Hasła zostały uporządkowane w kolejności alfabetycznej. Jeśli istnieją inne nazwy odnoszące się do omawianego zagadnienia, informacja o tym pojawia się pod hasłem głównym, dzięki czemu łatwiej odnaleźć się czytelnikowi w gąszczu pojęć. Mimo encyklopedycznej formy ten wykaz różnego rodzaju urządzeń i procedur zadawania męczarni nie jest w żadnej mierze lekturą nużącą – a już na pewno nie są to jedynie suche wiadomości, obok których można przejść obojętnie, a po zaznajomieniu się z nimi spokojnie zasnąć.
Nie wszystkie zagadnienia są jednolicie opracowane.

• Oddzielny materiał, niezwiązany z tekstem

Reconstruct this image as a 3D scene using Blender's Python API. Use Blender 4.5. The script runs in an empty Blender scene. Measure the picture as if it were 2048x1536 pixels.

Znajdziemy hasła szczegółowo omówione, z przytoczonymi wspomnieniami z kronik i pamiętników, nie tylko polskich (jak Roczniki Długosza czy kronika Janka z Czarnkowa), ale również ze źródeł m.in. niemieckich. Przykładem jest chociażby opracowanie narzędzia wykonywania kary, jakim był pręgierz. Hasło zostało opatrzone bardzo dużą ilością zdjęć i grafik, a w tekście przytoczono mnóstwo ciekawostek: na przykład o wychłostaniu pod wrocławskim pręgierzem Wita Stwosza, któremu udowodniono sfałszowanie weksla. Są jednak zagadnienia opracowane pobieżnie – tam brakuje już ilustracji, o odwołaniach do źródeł nie wspominając.
Jednak większość tekstów opatrzona została ogromną ilością zdjęć eksponatów znajdujących się w zbiorach Muzeum Dawnych Tortur w Zielonej Górze, ilustracji, rycin i grafik (wykonanych również przez autora), dzięki którym możemy przypatrzyć się metodom wymierzania egzekucji. Publikację wydano naprawdę zachwycająco pięknie, za co chwała wydawnictwu. Chociaż oczywiście podwyższa to koszt książki i w ten sposób cena nie jest przystępna dla każdego, to jednak czytelnik, który zdecyduje się tę publikację kupić, nie pożałuje wydanych pieniędzy. Całość składa się na znakomity album dla ludzi o mocnych nerwach.
Już na karcie tytułowej książki mamy informację, że przedstawione grafiki i opisy mogą wzbudzać przerażenie, ale jednocześnie i fascynację. Bo temat jest w pewnym sensie fascynujący – dopóki oczywiście nie wiąże się z naszymi osobistymi doświadczeniami. Jeżeli mdlejesz, Czytelniku, na widok krwi, to nawet tej książki nie otwieraj. Ale jeśli nie straszna Ci spora dawka makabry – sięgnij po pracę Roberta Jurgi. Choć temat nie jest przyjemny w odbiorze, warto zagłębić się w lekturze i dokonać wiwisekcji mrocznej strony ludzkości.